Eureka (1983)

As a UK script consultant I watch all kinds of films, a lot from the past, good, bad and indifferent there’s usually something to learn.

Now, I’m a big fan of the late Nicolas Roeg, an interesting and inspiring filmmaker, who sometimes can be a little bit too obscure. His Eureka from 1983 is a film that I’ve watched maybe three or four times over 20 years, and in the past I’ve struggled to understand what the hell he was aiming for.

It was always filled with interesting images (you’d expect nothing less of a Roeg film) and some powerful bits of acting (Hackman is like a force of nature in this). But I never really ‘got it’ and I wasn’t alone, as critics and the public alike are often left scratching their heads.

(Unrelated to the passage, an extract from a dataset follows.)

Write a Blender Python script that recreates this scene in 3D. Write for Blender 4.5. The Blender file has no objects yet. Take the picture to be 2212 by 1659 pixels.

I’m 46 now, and watched it again this weekend.  Is it me, my age, or the times we live in, but the film is starting to make a lot of sense. Indeed, it feels like the film was well ahead of it’s time, and it now comes across as a kind of ‘There Will Be Blood’ type piece about the madness of pulling a fortune from the ground.

It seems to also be based on a true story.

The casting is also brilliant – alongside Hackman, is Jane Lapotaire a great underused actress and there’s Rutger Hauer, Joe Pesci and Mickey Rourke as well as Roeg’s muse Theresa Russell. All on top form.

The film is sometimes wilfully obscure, the whole thing could be the dream of a dead man freezing to death in the snow some years in the past. But it has Citizen Kane type power from time to time, even though the Hackman character also seems suicidal.

Altogether the film is starting to look like there’s a lot more going on than first meets the eye.  Like the main character, the audience needs to dig down, to find the gold.